Recensão de Paul Gifford no Times Literary Supplement, sobre a nova biografia de Paul Valéry da autoria de Michel Jarrety.

segunda-feira, março 23, 2009

Honoris Causa

O repórter da Sic afirma que a Faculdade de Motricidade Humana parou para que Mourinho receba o prémio Honoris Causa, o mais importante daquela faculdade (e Mourinho ainda nem recebeu o prémio). É na FMH que Gonçalo M. Tavares dá aulas de Epistemologia da Motricidade Humana. Epistemologia será, por certo, um dos assuntos centrais do discurso de agradecimento de Mourinho. Ali a Epistemologia terá um papel central, ao invés do que acontece no balneário, onde a Ontologia e a Metodologia post positiva dominam as metanarrativas. Segundo as más línguas, a saída de Mourinho do Chelsea deveu-se mais a um desentendimento com Abramovitch sobre o real papel de Kojéve na questão da necessidade de Síntese no Hegelinismo não-dogmático do que propriamente com desacordos sobre a política de contratações. Moratti, como todos sabemos um Habermasiano compulsivo, não olhou a meios e contratou o técnico português. Segundo o Corriere della Sera, Mourinho tem cumprido bem aquilo a que se propôs: temperar o Delleuzianismo de Ibrahimovic, que resultados tão desastrosos tinha trazido ao internacional sueco (durante anos, Ibrahimovic pensou ser necessário desterritorializar a sua produção futebolística de um lado para o outro para quebrar as tendências reprodutivas do capitalismo post Fordista). O ex-internacional português Luís Figo tem também desempenhado um papel importante. Figo, conhecido pelas suas leituras Straussianas dos grandes clássicos da filosofia grega, tem sido, com o seu domínio da Maiêutica, central para o controlo intelectual do astro sueco.

ps. Podem encontrar aqui o currículo da muito interessante disciplina que Gonçalo M. Tavares lecciona. Um dia destes ainda me inscrevo.

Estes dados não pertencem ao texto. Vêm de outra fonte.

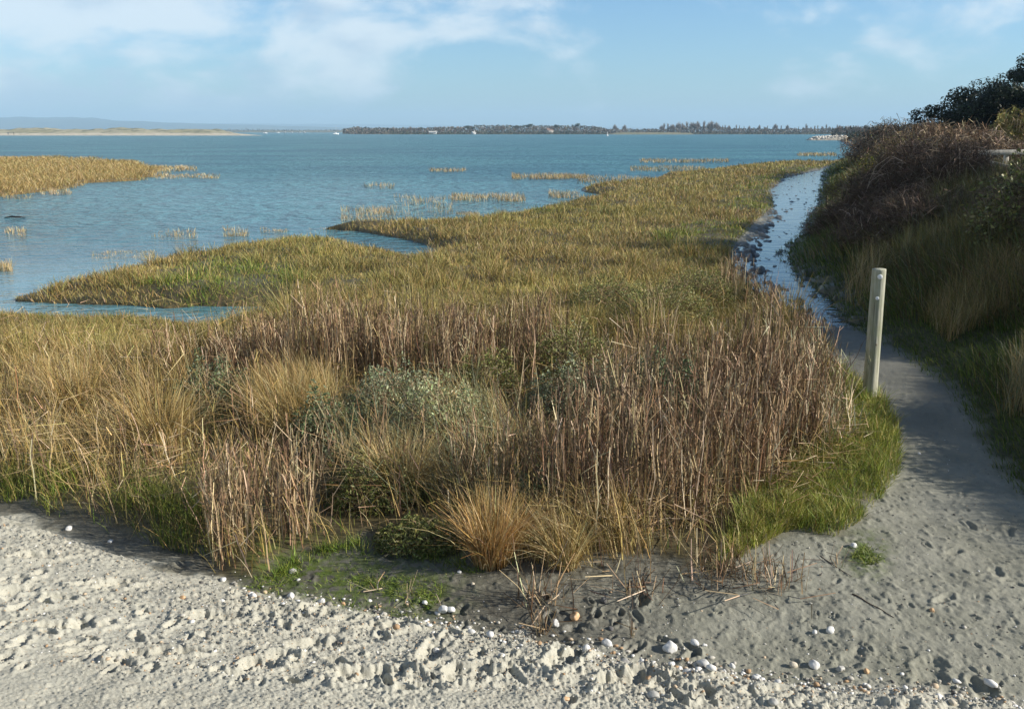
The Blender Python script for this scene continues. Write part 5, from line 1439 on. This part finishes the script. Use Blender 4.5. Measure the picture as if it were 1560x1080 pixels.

sexta-feira, março 20, 2009

libritalia

Não podia deixar de dizer que a livraria italiana, libritalia, tem um dos melhores sistemas de encomenda de livros que eu conheço. Liguei para lá a perguntar pelo livro que queria. Só tinham a edição de capa dura que custa dezanove euros, se não estou em erro. Perguntei quanto custaria o de capa mole e disseram-me custava treze euros, mais um euro e cinquenta cêntimos por causa da encomenda. Um euro e cinquenta! La Casta custou-me quatorze euros e cinquenta cêntimos. Chegou uma semana depois de o ter encomendado. Da última vez que tentei encomendar um livro na FNAC disseram que demorava dois meses a chegar. No El Corte Inglés, quis comprar o 2666 do Bolaño para oferecer, disseram que tinha que esperar também um mês e tal. A libritalia tem também uma boa oferta de livros italianos a preços reduzidos. A qualidade da edição de livros em itália é algo que eu subvalorizei quando lá estive (sobrevalorizei o álcool), e de que me arrependo imensamente. Os livros editados são bonitos, cuidados, têm bons prefácios e introduções, e são vendidos a preços muito acessíveis (Itália tem uma história de excelentes editores e de excelentes casas de livros como a Feltrinelli e a Einaudi). Na libritalia encontramos livros de Pavese, de Bassani e de Buzzati a menos de dez euros. Para além de livros há também ciclos, cursos e tertúlias. Hoje mesmo, às seis e meia da tarde, o escritor Valerio Evangelisti vai tentar responder à questão "para onde caminha a literatura italiana?", naquilo que será mais uma troca de impressões do que uma conferência propriamente dita.

A Casta

Da contracapa:

"Che futuro ha un Paese dove un consigliere regionale abruzzese guadagna più del governatore della California? Dove il Quirinale costa il quadruplo di Buckingham Palace ma taglia il 3 per mille? Dove le spese dei Palazzi del potere continuano a crescere, il presidente della Camera fa il sub in acque proibite e il premier raggiunge la beauty farm preferita con un elicottero della Protezione civile? Dove tutto cambia perché niente cambi? No ci avevano promesso una politica più sobria?"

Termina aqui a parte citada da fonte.